There was only one man in it in the Heavies—H. T. Bostock (Oundle). Not since F. J. V. Hopley’s time has a public-school heavy-weight champion won his title with so little effort. His first fight, with Southern (Clifton), who was runner-up in the Middles last year, was over in half a round. His second, with Norman, of St. Paul’s, only took thirty seconds. And the final, against Parry Jones, of Sherborne, was stopped in the second round. The fact that Bostock’s weight was within a pound of fourteen stone may account for these things. And he did not seem to carry any superfluous flesh. In addition to this, though his knowledge of leading was elementary, he had a good counter with both hands, and a very hard punch with his right. It is difficult to say how he would shape if extended, but I cannot recall any public-school heavy-weight, except Hopley, who would have had a chance against him.

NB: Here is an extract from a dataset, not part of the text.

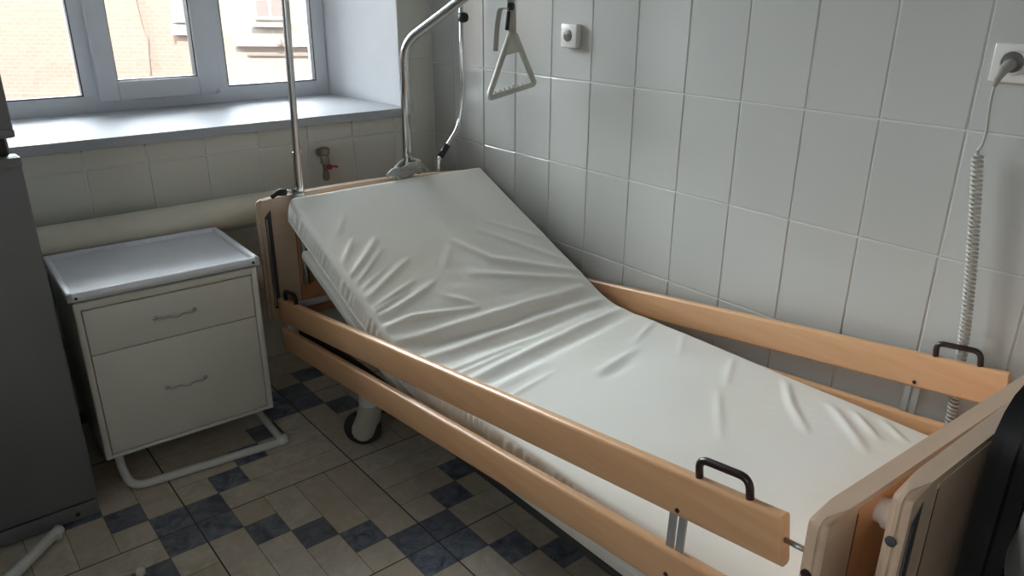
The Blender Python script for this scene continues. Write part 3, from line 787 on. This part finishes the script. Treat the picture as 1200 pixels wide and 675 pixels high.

Parry Jones deserves a good deal of credit for staying even a round and a half with him. He was giving away nineteen pounds in weight, but he fought a very game fight, and did most of the leading.


It is hard to say whether the standard of the boxing was equal to that of other years. Of the champions, Erskine is the best feather-weight champion Aldershot has seen; Bostock is better than any heavy-weight since 1902; and Routledge is probably as good a bantam as will be seen in this competition for many years. The general average of the boxing was much about the same as usual, sometimes scientific, sometimes the reverse, but always very much in earnest.